Embedding these credentials in the script for now, the next step was to decide what data I actually wanted, and how to get it. The messages were the main thing, but first you need to know what conversation you're fetching them for. The users.conversations endpoint, it turns out, will list all conversations of the four types - private channels, public channels, DMs, and multi-member conversations. Though only those you have access to, of course.

This endpoint doesn't tell you what users are present - or it does, but only via ID. (I discovered, not entirely to my delight, that my own ID has been U03FFART9RP for the last four years for example.) To get the information on each user, you can use the conversations.view endpoint the browser uses to go channel by channel and get the metadata, which lists the full user objects.

I had validated the approach of accessing the data by mimicking the browser, but I still didn't have the meat I had come for - the message history.

The conversations.history endpoint will return, for a given channel ID, a full page of messages in JSON. And these are quite detailed objects. You get plain text representations, rich text blocks, metadata about associated files, reply count, timestamps, and sender information. More than enough.

But there were a few issues to solve here:

  • There is no obvious pagination mechanism (the cursor field always seems to be empty), and only 30 or so most recent messages are returned.
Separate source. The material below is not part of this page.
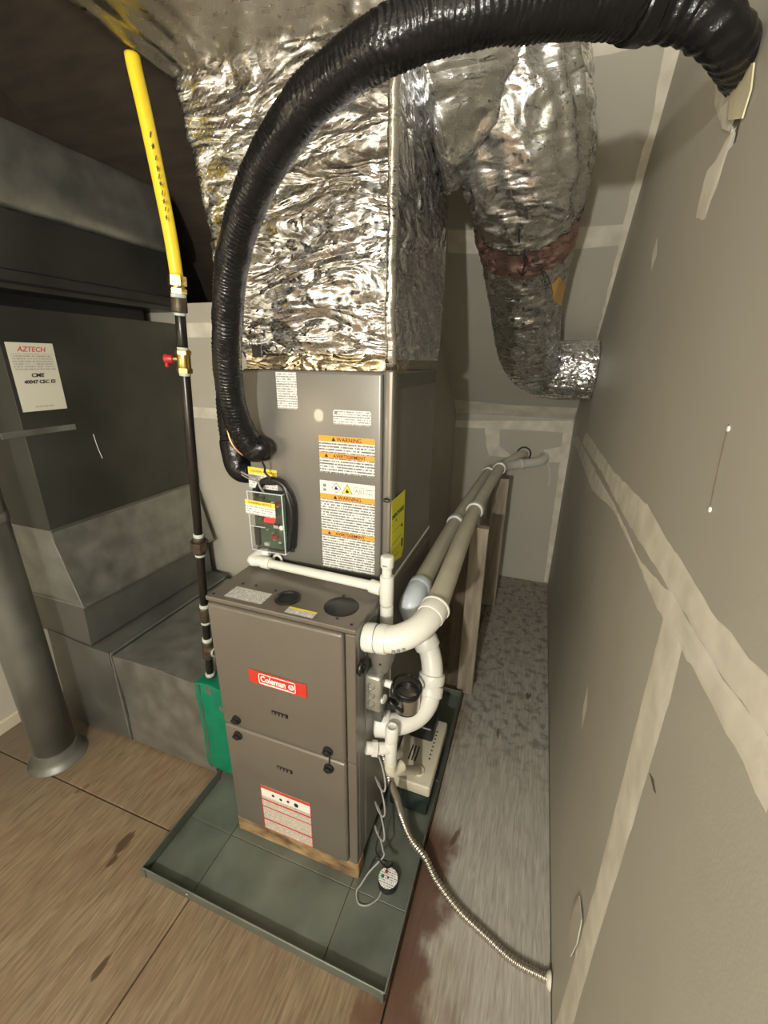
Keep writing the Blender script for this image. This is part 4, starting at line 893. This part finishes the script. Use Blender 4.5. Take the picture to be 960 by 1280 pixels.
hi_ = [(.572, .255, .575), (.570, .275, .62), (.555, .295, .665), (.535, .305, .700)]
up_ = [(.535, .305, .700), (.505, .318, .755), (.494, .303, .79)]
obj('lower_elbow', rings(catmull(lo, .004), .0325, 32), M['pvc'], ex, smooth=True)
obj('elbow_hub', cyl(lo[0], (.482, .138, .506), .0395, 32), M['pvc'], ex, auto=45)
obj('elbow_hub', cyl((.5725, .236, .551), (.572, .257, .577), .0395, 32), M['pvc'], ex, auto=45)
obj('primer_ring', cyl((.572, .257, .577), (.572, .2595, .580), .0375, 32), M['print_grey'], ex)
obj('elbow_hub', cyl((.572, .260, .581), (.571, .272, .611), .0395, 32), M['pvc'], ex, auto=45)
obj('street_elbow', rings(catmull(hi_, .004), .0325, 32), M['pvc'], ex, smooth=True)
obj('elbow_hub', cyl((.548, .300, .678), (.531, .306, .708), .0395, 32), M['pvc'], ex, auto=45)
obj('riser_pipe', rings(catmull(up_, .004), .0295, 28), mat('pipe_tan_reflection', (.36, .27, .19), .4), ex, smooth=True)  # tan colour stands in for a brown reflection on the riser
pC, pD = Vector((.4935, .34, .8425)), Vector((.528, 1.86, .868))
obj('elbow', rings(catmull([(.500, .31, .765), (.491, .295, .80), (.4895, .285, .825), (.4925, .315, .840), pC + Vector((0, .03, .001))], .004), .0345, 28), M['pvc_blue'], ex, smooth=True)
obj('elbow_hub', cyl(pC + Vector((0, .01, 0)), pC + Vector((.001, .045, .001)), RH, 32), M['pvc_blue'], ex, auto=45)
mC = Vector((.484, 1.0, .826)); obj('pipe', rings(catmull([pC, mC, pD], .03), RP, 32), M['pvc_old'], ex, auto=45)
for t in (.43,): obj('coupling_strap', cyl(mC, mC + Vector((.0005, .045, .0005)), RP + .008, 32), M['pvc'], ex, auto=45)
e2 = [pD - Vector((0, .03, 0)), pD + Vector((.006, .03, .002)), pk(636, 577, 2.02), pk(648, 570, 2.12), pk(655, 568, 2.198)]
e2 = [Vector(e) for e in e2]; obj('wall_elbow', rings(catmull(e2, .006), .0285, 28), M['pvc_old'], ex, smooth=True)
obj('coupling', cyl(pD - Vector((0, .03, 0)), pD + Vector((.001, .02, 0)), RP + .008, 32), M['pvc'], ex, auto=45)
obj('wall_ring', torus(pk(655, 567, 2.192), (0, 1, 0), .043, .005, 30, 8), M['black'], ex, smooth=True)
tag(obj('wall_wire', tube([pk(683, 574, 2.192), pk(687, 590, 2.19), pk(686, 607, 2.192)], .0025, 6, .02), M['paper']), 'short pale wire hanging on the back wall below the vent pipe', 'wire')

# condensate trap piping on the furnace side
tp = thing('condensate_trap_pipe', 'small white PVC condensate tee and drain beside the furnace', 'pipe', (.5, .09, .47))
tq = Vector((.502, .090, .470))
obj('side_fitting', cyl((W + .003, .052, .488), (.466, .066, .481), .0175), M['pvc'], tp, auto=45)
obj('hex_nut', rings([Vector((.455, .0605, .4835)), Vector((.468, .067, .4805))], .0215, 6), M['pvc'], tp)
obj('tee_branch', cyl((.470, .068, .480), tq, .0165), M['pvc'], tp, auto=45)
obj('tee', cyl(tq + Vector((0, 0, -.055)), tq + Vector((0, 0, .03)), .0178), M['pvc'], tp, auto=45)
obj('vent_riser', cyl(tq + Vector((0, 0, .03)), tq + Vector((.001, 0, .050)), .0150), M['pvc'], tp, auto=45)
obj('vent_fitting', cyl(tq + Vector((.001, 0, .034)), tq + Vector((.002, 0, .078)), .0192), M['pvc'], tp, auto=45)
obj('vent_opening', torus(tq + Vector((.002, 0, .079)), (0, 0, 1), .0135, .004, 24, 8), M['pvc'], tp, smooth=True)
obj('elbow', rings(catmull([tq + Vector((0, 0, -.05)), tq + Vector((0, .002, -.082)), tq + Vector((.008, .012, -.096)), tq + Vector((.024, .04, -.098))], .004), .0180, 24), M['pvc_old'], tp, smooth=True)
obj('drain_arm', cyl(tq + Vector((.010, .016, -.098)), bp(521, 963, 'z', .158), .0150), M['pvc_old'], tp, auto=45)

# junction box and the black clamp
jb = thing('junction_box', 'small grey metal junction box on the furnace side', 'electrical box', (.46, .09, .70))
jx = W + .003
bm = bmesh.new(); box(bm, (jx, .042, .632), (jx + .046, .112, .748), .010, 3); obj('box_body', bm, M['box_metal'], jb, auto=40)
for z in (.662, .69, .718): obj('knockout', torus((jx + .020, .0412, z), (0, 1, 0), .009, .0016, 20, 6), M['galv'], jb, smooth=True)
obj('box_cover', B(((jx + .0462, .048, .638), (jx + .049, .102, .742)), bev=.001), M['galv_dark'], jb)
obj('white_connector', cyl((jx + .043, .07, .716), (jx + .066, .07, .714), .010, 18), M['pvc'], jb, auto=45)
obj('white_connector', cyl((jx + .043, .06, .672), (jx + .052, .058, .672), .013, 18), M['pvc'], jb, auto=45)
tb = torus((jx + .07, .07, .700), (1, .3, 0), .016, .005, 26, 8, arc=.8); obj('black_lead', tb, M['black'], jb, smooth=True)
obj('box_tail', B(((jx + .014, .078, .565), (jx + .036, .10, .638)), bev=.003), M['galv_dark'], jb)
ind = thing('inducer_outlet', 'black rubber coupling with a steel band beside the junction box', 'coupling', (.5, .22, .56))
cc = Vector((.520, .175, .600))
obj('rubber_body', lathe(cc + Vector((0, 0, -.055)), (0, 0, 1), [(0, .030), (.0, .036), (.052, .037), (.053, .0375), (.058, .0375), (.06, .035), (.065, .035), (.065, .031), (.03, .030)], 32), M['black'], ind, auto=40)
obj('steel_band', lathe(cc + Vector((0, 0, -.048)), (0, 0, 1), [(0, .0365), (0, .0385), (.048, .0385), (.048, .0365)], 32), M['flex'], ind, auto=40)
obj('clamp_ring', torus(cc + Vector((0, 0, .026)), (.15, -.1, 1), .041, .0035, 40, 8), M['black'], ind, smooth=True)
obj('clamp_screw', B(((.468, .125, .575), (.500, .150, .592)), bev=.003), M['black'], ind)
obj('clamp_lead', rings(catmull([(.478, .13, .61), (.492, .12, .60), (.512, .125, .585), (.52, .132, .57)], .004), .005, 10), M['black'], ind, smooth=True)
obj('mount_arm', B(((W + .0025, .16, .545), (.487, .19, .57)), bev=.003), M['black'], ind)
st_ = thing('flue_stub', 'tapered taupe metal stub below the large vent elbow', 'fitting', (.47, .07, .80))
obj('stub_body', lathe((.474, .078, .745), (.05, 0, 1), [(0, .016), (.012, .024), (.055, .033), (.085, .034)], 28), M['side_grey'], st_, auto=40)
obj('screw', lathe((.482, .046, .79), (0, -1, .2), [(0, .003), (.002, .002)], 8), M['black'], st_)
obj('mount_tab', B(((W + .0025, .07, .78), (.45, .09, .82)), bev=.002), M['side_grey'], st_)
gr_ = obj('cable_grommet', torus((W + .006, .02, .79), (1, 0, 0), .016, .006, 24, 8), M['black'], None, smooth=True); tag(gr_, 'black oval cable grommet at the furnace corner below the vent elbow', 'grommet')

# condensate pump
pu = thing('condensate_pump', 'condensate pump with a beige slotted cover and black tank in the drain pan', 'pump', (.5, .40, .007))
ux0, ux1, uy0, uy1 = .4475, .588, .255, .545
obj('tank', B(((ux0, uy0, .007), (ux1, uy1, .105)), bev=.008, seg=3), M['pump_tank'], pu, auto=40)
cvp = obj('cover', B(((ux0 - .004, uy0 - .004, .104), (ux1 + .004, uy1 + .004, .150)), bev=.007, seg=3), M['pump_top'], pu, auto=40)
sl = bmesh.new()
for k in range(3): box(sl, (.489 + k * .012, .335, .1495), (.494 + k * .012, .40, .1508))
obj('vent_slot', sl, M['black'], cvp)
sl = bmesh.new()
for k in range(8): box(sl, (.560, .36 + k * .018, .1495), (.566, .366 + k * .018, .1508))
obj('vent_dot', sl, M['ink'], cvp)
obj('motor_housing', B(((ux0 + .012, .43, .149), (ux1 - .03, .53, .215)), bev=.012, seg=3), M['black'], pu, auto=40)
obj('inlet_ring', torus(bp(523, 963, 'z', .1515), (0, 0, 1), .019, .004, 28, 8), M['pvc_old'], pu, smooth=True)
obj('cover_screw', lathe((.492, .283, .1495), (0, 0, 1), [(0, .006), (.002, .005)], 12), M['black'], pu)

# conduit
cpts = [(.446, .150, .400), (.470, .132, .365), (.488, .122, .315), (.498, .135, .25), (.505, .150, .20), (.520, .162, .11), (.56, .140, .052), (.620, .100, .052), (.665, .066, .03), (.74, .025, .015), (.815, -.004, .012), (.90, -.034, .012), (.985, -.040, .012)]
cp_ = catmull(cpts, .0016)
tag(obj('metal_conduit', rings(cp_, lambda i, s, a: .0108 + .0018 * math.sin((s / .0095) * 2 * math.pi + a), 18), M['flex'], smooth=True), 'spiral-ribbed flexible metal conduit curving across the floor to the right wall', 'conduit')
tag(obj('conduit_putty', lathe((.992, -.041, .012), (-1, 0, 0), [(0, .022), (.006, .018), (.010, .012)], 14), M['mud'], smooth=True), 'crumbly white putty where the metal conduit meets the right wall', 'putty')

# control wire and water alarm
wp = []
for k in range(73):
    a = 2 * math.pi * k / 20; t = k / 72
    wp.append(Vector((.478 + .021 * math.cos(a + 2) + .010 * t, .074 + .024 * math.sin(a) * .8 - .03 * t, .440 - .33 * t + .020 * math.sin(a))))
wp = [Vector((W + .002, .07, .455))] + wp + [Vector((.475, -.005, .07)), Vector((.455, -.03, .035)), Vector((.446, -.036, .014)), Vector((.462, -.06, .010)), Vector((.49, -.055, .010)), Vector((.512, -.03, .012)), Vector((.516, -.012, .016))]
wr = rings(catmull(wp, .005), .0028, 8); tag(obj('thermostat_wire', wr, M['wire'], smooth=True), 'grey control wire hanging in loose coils down the furnace side', 'wire')
w2 = rings(catmull([(.500, .10, .33), (.492, .06, .20), (.482, .03, .12), (.500, .04, .07), (.53, .045, .06), (.52, .02, .075), (.485, .02, .10), (.47, .01, .05)], .005), .0024, 8)
tag(obj('black_wire', w2, M['black'], smooth=True), 'thin black wire looping behind the grey control wire', 'wire')
al = thing('water_alarm', 'small round water alarm puck with a white printed face lying in the pan', 'alarm', (.527, .022, .007))
ac = Vector((.527, .018, .0065))
obj('puck_body', lathe(ac, (0, 0, 1), [(0, .029), (.004, .031), (.026, .031), (.029, .030)], 36), M['black'], al, auto=40)
fc = obj('puck_face', lathe(ac + Vector((0, 0, .029)), (0, 0, 1), [(0, .0295), (.001, .029)], 36), M['print_small'], al)
for (dx, dy), m_ in (((-.010, .014), 'red'), ((-.017, -.002), 'green'), ((.0, 0), 'black')):
    obj('face_dot', lathe(ac + Vector((dx, dy, .030)), (0, 0, 1), [(0, .0052 if m_ != 'black' else .0028), (.001, .005 if m_ != 'black' else .0025)], 16), M[m_], fc)

# ------------------------------------------------------------------ stud supports under the vent pipes
def post(x0, x1, y0, y1_, z1, m, label, lean=0):
    bm = B(((x0, y0, 0.001), (x1, y1_, z1)), bev=.002, seg=1)
    for v in bm.verts:
        if v.co.z > .4: v.co.x += lean
    return tag(obj('support_stud', bm, M[m]), label, 'stud', 'studs under the vent pipes')
post(.572, .645, .895, .933, .862, 'wood_post', 'broad weathered stud standing under the vent pipes nearest the furnace')
post(.515, .583, .935, .973, .805, 'wood_dark', 'darker stud close behind the nearest support stud')
post(.575, .665, 1.74, 1.778, .865, 'wood_post', 'stud holding up the vent pipes nearest the back wall')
It turns out you can move backwards through the conversation using the timestamp of the earliest message, and keep going until no new messages are returned. You need to do a bit of de-duplication here as the next page also includes the message whose timestamp you used.
  • Slack messages can have replies, which this endpoint doesn't return. The endpoint for getting replies is different (conversations.replies) but much of the logic of parsing the output and paginating is the same. I repurposed the functions for getting the main body, and call them recursively on each message with a reply_count of more than 0.
  • Slack messages can also have attachments, which this endpoint also doesn't return. I did consider just ignoring this, but it turns out to be fairly straightforward to just send GET requests to the URLs provided in the message JSON. It does skip the download if the file already exists in the location it's trying to save to though.
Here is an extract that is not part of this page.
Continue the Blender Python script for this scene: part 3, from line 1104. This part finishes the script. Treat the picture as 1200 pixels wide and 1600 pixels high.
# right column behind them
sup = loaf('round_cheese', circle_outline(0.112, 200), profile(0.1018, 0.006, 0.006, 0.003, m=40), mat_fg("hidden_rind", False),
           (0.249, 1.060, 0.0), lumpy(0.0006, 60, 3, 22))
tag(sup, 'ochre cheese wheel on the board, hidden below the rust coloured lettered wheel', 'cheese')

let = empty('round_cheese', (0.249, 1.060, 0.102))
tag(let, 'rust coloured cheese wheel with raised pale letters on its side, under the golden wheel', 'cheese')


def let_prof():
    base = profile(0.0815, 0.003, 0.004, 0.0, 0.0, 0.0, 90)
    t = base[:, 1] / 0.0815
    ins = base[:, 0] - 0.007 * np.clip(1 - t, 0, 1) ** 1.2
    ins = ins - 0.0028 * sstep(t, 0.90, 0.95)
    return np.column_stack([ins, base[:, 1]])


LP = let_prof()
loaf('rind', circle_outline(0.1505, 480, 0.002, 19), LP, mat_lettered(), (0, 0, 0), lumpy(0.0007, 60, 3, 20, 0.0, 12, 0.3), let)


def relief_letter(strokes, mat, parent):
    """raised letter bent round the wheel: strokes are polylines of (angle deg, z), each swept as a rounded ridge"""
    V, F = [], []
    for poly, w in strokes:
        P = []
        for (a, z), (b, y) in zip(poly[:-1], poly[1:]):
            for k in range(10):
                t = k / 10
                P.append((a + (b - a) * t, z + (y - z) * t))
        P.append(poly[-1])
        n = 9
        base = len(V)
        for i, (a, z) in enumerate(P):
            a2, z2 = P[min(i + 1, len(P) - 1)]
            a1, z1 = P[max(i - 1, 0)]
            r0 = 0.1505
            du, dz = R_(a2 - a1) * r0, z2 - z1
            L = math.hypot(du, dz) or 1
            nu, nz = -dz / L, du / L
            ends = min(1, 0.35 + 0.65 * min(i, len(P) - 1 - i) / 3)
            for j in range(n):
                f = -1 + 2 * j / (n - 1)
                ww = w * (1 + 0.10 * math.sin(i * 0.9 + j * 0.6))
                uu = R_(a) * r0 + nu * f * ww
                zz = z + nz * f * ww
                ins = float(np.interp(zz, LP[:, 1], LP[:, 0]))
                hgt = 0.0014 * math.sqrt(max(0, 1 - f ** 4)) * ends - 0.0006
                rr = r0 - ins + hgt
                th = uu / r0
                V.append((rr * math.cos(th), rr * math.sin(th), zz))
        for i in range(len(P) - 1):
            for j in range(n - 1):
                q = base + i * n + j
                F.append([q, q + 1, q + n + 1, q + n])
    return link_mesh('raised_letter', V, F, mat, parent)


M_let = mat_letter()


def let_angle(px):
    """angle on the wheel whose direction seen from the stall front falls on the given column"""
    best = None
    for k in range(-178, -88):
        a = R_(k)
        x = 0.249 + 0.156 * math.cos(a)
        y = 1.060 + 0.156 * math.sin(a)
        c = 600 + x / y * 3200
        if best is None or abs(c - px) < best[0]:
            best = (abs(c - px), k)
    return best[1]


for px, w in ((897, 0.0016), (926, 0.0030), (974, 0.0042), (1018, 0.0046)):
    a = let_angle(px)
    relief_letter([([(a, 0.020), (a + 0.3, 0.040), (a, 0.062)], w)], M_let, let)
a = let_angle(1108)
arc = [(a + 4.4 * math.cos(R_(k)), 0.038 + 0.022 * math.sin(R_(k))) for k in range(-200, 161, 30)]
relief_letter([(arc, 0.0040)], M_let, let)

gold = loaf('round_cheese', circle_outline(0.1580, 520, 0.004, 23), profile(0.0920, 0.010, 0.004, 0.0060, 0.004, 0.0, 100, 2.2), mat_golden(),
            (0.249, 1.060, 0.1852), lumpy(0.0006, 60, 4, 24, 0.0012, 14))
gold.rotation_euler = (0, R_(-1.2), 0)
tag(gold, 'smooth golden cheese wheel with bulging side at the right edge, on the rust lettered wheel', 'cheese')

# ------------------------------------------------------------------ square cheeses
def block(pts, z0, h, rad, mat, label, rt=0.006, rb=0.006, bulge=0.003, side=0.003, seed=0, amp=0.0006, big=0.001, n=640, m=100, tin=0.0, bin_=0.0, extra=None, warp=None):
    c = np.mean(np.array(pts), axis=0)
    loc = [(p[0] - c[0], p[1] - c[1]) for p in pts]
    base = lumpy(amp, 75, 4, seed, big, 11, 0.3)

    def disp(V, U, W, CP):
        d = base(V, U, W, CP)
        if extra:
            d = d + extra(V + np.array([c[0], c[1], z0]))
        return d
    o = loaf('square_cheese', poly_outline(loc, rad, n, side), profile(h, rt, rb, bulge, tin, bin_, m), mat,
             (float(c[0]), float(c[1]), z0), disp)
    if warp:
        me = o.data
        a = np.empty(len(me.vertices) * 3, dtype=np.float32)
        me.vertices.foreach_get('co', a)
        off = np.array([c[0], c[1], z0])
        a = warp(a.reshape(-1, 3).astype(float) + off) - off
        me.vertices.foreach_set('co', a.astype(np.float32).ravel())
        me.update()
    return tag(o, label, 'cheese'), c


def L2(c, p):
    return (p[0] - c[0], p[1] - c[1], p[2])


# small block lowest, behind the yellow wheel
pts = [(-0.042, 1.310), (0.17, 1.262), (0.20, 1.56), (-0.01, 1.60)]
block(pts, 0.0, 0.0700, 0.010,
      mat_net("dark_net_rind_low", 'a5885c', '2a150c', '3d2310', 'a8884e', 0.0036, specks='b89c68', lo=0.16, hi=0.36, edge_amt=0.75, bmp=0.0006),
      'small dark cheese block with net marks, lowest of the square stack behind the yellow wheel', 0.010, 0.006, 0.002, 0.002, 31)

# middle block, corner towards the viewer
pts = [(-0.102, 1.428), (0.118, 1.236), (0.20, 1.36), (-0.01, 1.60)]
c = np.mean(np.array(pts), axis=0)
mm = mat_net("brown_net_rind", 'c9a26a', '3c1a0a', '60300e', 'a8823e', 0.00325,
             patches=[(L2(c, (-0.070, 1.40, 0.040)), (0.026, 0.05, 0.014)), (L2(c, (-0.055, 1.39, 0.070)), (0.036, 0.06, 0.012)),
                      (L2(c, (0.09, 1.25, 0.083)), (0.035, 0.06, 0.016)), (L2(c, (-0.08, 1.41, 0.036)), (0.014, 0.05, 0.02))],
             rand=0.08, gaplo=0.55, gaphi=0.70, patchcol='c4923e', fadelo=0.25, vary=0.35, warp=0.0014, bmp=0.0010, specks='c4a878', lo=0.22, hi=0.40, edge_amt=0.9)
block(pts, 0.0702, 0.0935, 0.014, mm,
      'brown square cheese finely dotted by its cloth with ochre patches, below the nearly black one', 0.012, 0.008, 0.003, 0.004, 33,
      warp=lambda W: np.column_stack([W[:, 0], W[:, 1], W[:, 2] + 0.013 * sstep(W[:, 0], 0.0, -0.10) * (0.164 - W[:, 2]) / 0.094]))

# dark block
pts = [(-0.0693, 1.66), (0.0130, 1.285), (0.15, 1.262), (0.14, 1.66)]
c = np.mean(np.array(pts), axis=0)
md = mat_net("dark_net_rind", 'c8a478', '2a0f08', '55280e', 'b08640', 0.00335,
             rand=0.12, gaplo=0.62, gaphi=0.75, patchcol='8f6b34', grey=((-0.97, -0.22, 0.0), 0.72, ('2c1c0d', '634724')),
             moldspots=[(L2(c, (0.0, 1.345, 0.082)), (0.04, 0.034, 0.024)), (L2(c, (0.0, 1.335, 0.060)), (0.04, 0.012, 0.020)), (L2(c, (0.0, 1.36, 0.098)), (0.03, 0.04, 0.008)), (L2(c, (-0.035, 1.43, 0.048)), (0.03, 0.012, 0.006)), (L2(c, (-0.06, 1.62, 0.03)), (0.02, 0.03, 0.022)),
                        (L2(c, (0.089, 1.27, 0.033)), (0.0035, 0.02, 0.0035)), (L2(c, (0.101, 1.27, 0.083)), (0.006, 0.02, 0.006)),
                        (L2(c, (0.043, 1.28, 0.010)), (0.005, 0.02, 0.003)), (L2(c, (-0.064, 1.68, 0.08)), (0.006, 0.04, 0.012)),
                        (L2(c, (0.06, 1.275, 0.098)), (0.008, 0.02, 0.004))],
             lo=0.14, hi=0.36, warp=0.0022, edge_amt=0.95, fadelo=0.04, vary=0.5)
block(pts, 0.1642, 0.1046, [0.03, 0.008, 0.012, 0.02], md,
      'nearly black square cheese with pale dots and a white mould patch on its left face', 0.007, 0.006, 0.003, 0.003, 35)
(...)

The tool was now sending a lot of requests - one for every page, and at least one request per message with replies. Understandably, this was triggering rate limiting - there are a maximum number of requests per minute allowed. I added somewhat generous backoff pauses, and small delays between every request.

To go from script to useable tool, I then tidied it up a little, broke it into functions, added the credentials to a separate config file, and added utilities for saving the output to a desired location.

I now had a tool which could seemingly generate a full JSON export of my entire Slack activity, but this is the sort of thing that is hard to verify. I'm hardly going to read the entire JSON output to check every message is present. I added two tools for making at least basic sanity checking easier.

  1. Firstly, after downloading each channel, the tool now dumps a simple plain text export of the messages to the same location as the JSON output. This is a convenient way to scan the messages, search if a particular message is present, and generally confirm that channel export looks at least vaguely the way it is expected to.
  2. Secondly, I added a second script to open the Slack export and create a visualisation of each channel over time in terms of message activity, allowing you to confirm that the channels that should have loads of messages do, that channel activity rises and falls broadly the way you are expecting, and that each channel is present and accounted for.

Visualisation of message activity per channel/conversation over time. Channel names redacted.

The tool is on github. It has a few additional features I added once I'd decided to publish it, that others may find useful - exporting only a single channel for example, or restarting from the last point if there's an issue.

There is something comforting about compressing a tumultuous four years of your working life into a single JSON file - especially once the phase of your life in which you are generating that particular data, ends. There is something comforting too, I think, in taking control of your own data and storing it yourself - where no one can take it away from you.